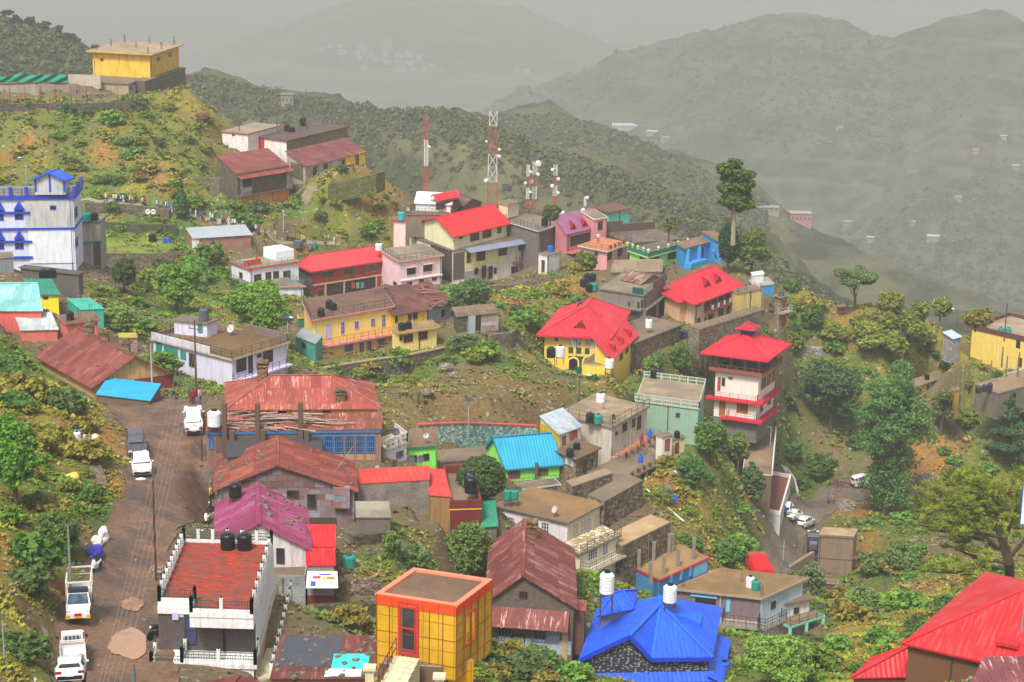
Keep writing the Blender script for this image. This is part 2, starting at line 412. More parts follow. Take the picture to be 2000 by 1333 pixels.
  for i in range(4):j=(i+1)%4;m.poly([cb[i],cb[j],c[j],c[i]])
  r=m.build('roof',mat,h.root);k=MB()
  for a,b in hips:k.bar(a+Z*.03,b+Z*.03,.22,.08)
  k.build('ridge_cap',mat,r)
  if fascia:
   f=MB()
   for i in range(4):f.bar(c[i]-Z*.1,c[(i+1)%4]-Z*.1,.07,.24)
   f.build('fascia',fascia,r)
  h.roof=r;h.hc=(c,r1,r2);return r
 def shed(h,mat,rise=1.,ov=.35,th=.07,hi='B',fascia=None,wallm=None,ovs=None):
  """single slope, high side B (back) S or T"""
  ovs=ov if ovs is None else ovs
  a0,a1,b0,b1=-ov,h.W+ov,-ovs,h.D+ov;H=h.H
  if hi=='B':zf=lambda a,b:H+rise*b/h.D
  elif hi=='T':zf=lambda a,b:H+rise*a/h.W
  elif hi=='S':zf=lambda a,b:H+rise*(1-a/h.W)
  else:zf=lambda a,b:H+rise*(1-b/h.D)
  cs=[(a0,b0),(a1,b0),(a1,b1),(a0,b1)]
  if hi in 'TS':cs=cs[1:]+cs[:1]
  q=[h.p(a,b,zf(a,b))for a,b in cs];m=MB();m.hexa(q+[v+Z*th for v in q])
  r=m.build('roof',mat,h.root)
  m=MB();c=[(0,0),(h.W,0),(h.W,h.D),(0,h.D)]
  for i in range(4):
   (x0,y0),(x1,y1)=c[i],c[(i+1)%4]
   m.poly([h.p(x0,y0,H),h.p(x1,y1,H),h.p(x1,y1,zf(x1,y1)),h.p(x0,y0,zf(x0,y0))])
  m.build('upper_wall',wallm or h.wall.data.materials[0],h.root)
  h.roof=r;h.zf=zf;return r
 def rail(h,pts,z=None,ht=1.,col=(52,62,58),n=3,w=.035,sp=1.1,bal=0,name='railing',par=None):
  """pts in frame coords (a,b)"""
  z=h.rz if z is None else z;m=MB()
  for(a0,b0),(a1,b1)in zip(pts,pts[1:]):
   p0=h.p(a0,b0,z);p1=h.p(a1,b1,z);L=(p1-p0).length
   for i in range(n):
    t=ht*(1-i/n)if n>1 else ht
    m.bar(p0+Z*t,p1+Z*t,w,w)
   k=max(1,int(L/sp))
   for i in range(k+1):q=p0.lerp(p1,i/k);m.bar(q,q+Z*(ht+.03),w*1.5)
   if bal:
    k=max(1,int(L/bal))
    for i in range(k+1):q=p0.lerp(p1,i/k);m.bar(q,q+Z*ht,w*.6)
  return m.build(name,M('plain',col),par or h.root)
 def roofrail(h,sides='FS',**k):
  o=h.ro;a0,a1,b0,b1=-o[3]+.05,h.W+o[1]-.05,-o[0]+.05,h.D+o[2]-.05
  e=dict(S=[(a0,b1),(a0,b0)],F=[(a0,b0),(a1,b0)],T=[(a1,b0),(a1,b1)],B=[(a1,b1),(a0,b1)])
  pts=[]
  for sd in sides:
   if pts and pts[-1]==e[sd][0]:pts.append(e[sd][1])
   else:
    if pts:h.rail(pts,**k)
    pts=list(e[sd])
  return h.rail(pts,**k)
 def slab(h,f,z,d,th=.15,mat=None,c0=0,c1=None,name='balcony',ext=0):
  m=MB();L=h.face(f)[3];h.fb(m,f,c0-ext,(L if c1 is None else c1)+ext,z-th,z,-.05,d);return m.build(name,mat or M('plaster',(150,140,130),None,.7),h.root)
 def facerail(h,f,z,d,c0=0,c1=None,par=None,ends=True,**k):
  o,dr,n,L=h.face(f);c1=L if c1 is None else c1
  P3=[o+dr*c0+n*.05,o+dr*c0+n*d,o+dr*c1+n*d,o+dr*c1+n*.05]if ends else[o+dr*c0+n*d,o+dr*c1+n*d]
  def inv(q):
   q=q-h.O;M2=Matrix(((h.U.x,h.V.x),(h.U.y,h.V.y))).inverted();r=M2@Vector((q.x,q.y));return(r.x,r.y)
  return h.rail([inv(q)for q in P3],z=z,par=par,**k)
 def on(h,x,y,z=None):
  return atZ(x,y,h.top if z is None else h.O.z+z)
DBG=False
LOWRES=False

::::

◆ **The problem**
Reproduce the data verbatim. Do not carry any picture into the copy.

◆ **Answer to the exercise**
Keep writing the Blender script for this image. This is part 2, starting at line 412. More parts follow. Take the picture to be 2000 by 1333 pixels.
  for i in range(4):j=(i+1)%4;m.poly([cb[i],cb[j],c[j],c[i]])
  r=m.build('roof',mat,h.root);k=MB()
  for a,b in hips:k.bar(a+Z*.03,b+Z*.03,.22,.08)
  k.build('ridge_cap',mat,r)
  if fascia:
   f=MB()
   for i in range(4):f.bar(c[i]-Z*.1,c[(i+1)%4]-Z*.1,.07,.24)
   f.build('fascia',fascia,r)
  h.roof=r;h.hc=(c,r1,r2);return r
 def shed(h,mat,rise=1.,ov=.35,th=.07,hi='B',fascia=None,wallm=None,ovs=None):
  """single slope, high side B (back) S or T"""
  ovs=ov if ovs is None else ovs
  a0,a1,b0,b1=-ov,h.W+ov,-ovs,h.D+ov;H=h.H
  if hi=='B':zf=lambda a,b:H+rise*b/h.D
  elif hi=='T':zf=lambda a,b:H+rise*a/h.W
  elif hi=='S':zf=lambda a,b:H+rise*(1-a/h.W)
  else:zf=lambda a,b:H+rise*(1-b/h.D)
  cs=[(a0,b0),(a1,b0),(a1,b1),(a0,b1)]
  if hi in 'TS':cs=cs[1:]+cs[:1]
  q=[h.p(a,b,zf(a,b))for a,b in cs];m=MB();m.hexa(q+[v+Z*th for v in q])
  r=m.build('roof',mat,h.root)
  m=MB();c=[(0,0),(h.W,0),(h.W,h.D),(0,h.D)]
  for i in range(4):
   (x0,y0),(x1,y1)=c[i],c[(i+1)%4]
   m.poly([h.p(x0,y0,H),h.p(x1,y1,H),h.p(x1,y1,zf(x1,y1)),h.p(x0,y0,zf(x0,y0))])
  m.build('upper_wall',wallm or h.wall.data.materials[0],h.root)
  h.roof=r;h.zf=zf;return r
 def rail(h,pts,z=None,ht=1.,col=(52,62,58),n=3,w=.035,sp=1.1,bal=0,name='railing',par=None):
  """pts in frame coords (a,b)"""
  z=h.rz if z is None else z;m=MB()
  for(a0,b0),(a1,b1)in zip(pts,pts[1:]):
   p0=h.p(a0,b0,z);p1=h.p(a1,b1,z);L=(p1-p0).length
   for i in range(n):
    t=ht*(1-i/n)if n>1 else ht
    m.bar(p0+Z*t,p1+Z*t,w,w)
   k=max(1,int(L/sp))
   for i in range(k+1):q=p0.lerp(p1,i/k);m.bar(q,q+Z*(ht+.03),w*1.5)
   if bal:
    k=max(1,int(L/bal))
    for i in range(k+1):q=p0.lerp(p1,i/k);m.bar(q,q+Z*ht,w*.6)
  return m.build(name,M('plain',col),par or h.root)
 def roofrail(h,sides='FS',**k):
  o=h.ro;a0,a1,b0,b1=-o[3]+.05,h.W+o[1]-.05,-o[0]+.05,h.D+o[2]-.05
  e=dict(S=[(a0,b1),(a0,b0)],F=[(a0,b0),(a1,b0)],T=[(a1,b0),(a1,b1)],B=[(a1,b1),(a0,b1)])
  pts=[]
  for sd in sides:
   if pts and pts[-1]==e[sd][0]:pts.append(e[sd][1])
   else:
    if pts:h.rail(pts,**k)
    pts=list(e[sd])
  return h.rail(pts,**k)
 def slab(h,f,z,d,th=.15,mat=None,c0=0,c1=None,name='balcony',ext=0):
  m=MB();L=h.face(f)[3];h.fb(m,f,c0-ext,(L if c1 is None else c1)+ext,z-th,z,-.05,d);return m.build(name,mat or M('plaster',(150,140,130),None,.7),h.root)
 def facerail(h,f,z,d,c0=0,c1=None,par=None,ends=True,**k):
  o,dr,n,L=h.face(f);c1=L if c1 is None else c1
  P3=[o+dr*c0+n*.05,o+dr*c0+n*d,o+dr*c1+n*d,o+dr*c1+n*.05]if ends else[o+dr*c0+n*d,o+dr*c1+n*d]
  def inv(q):
   q=q-h.O;M2=Matrix(((h.U.x,h.V.x),(h.U.y,h.V.y))).inverted();r=M2@Vector((q.x,q.y));return(r.x,r.y)
  return h.rail([inv(q)for q in P3],z=z,par=par,**k)
 def on(h,x,y,z=None):
  return atZ(x,y,h.top if z is None else h.O.z+z)
DBG=False
LOWRES=False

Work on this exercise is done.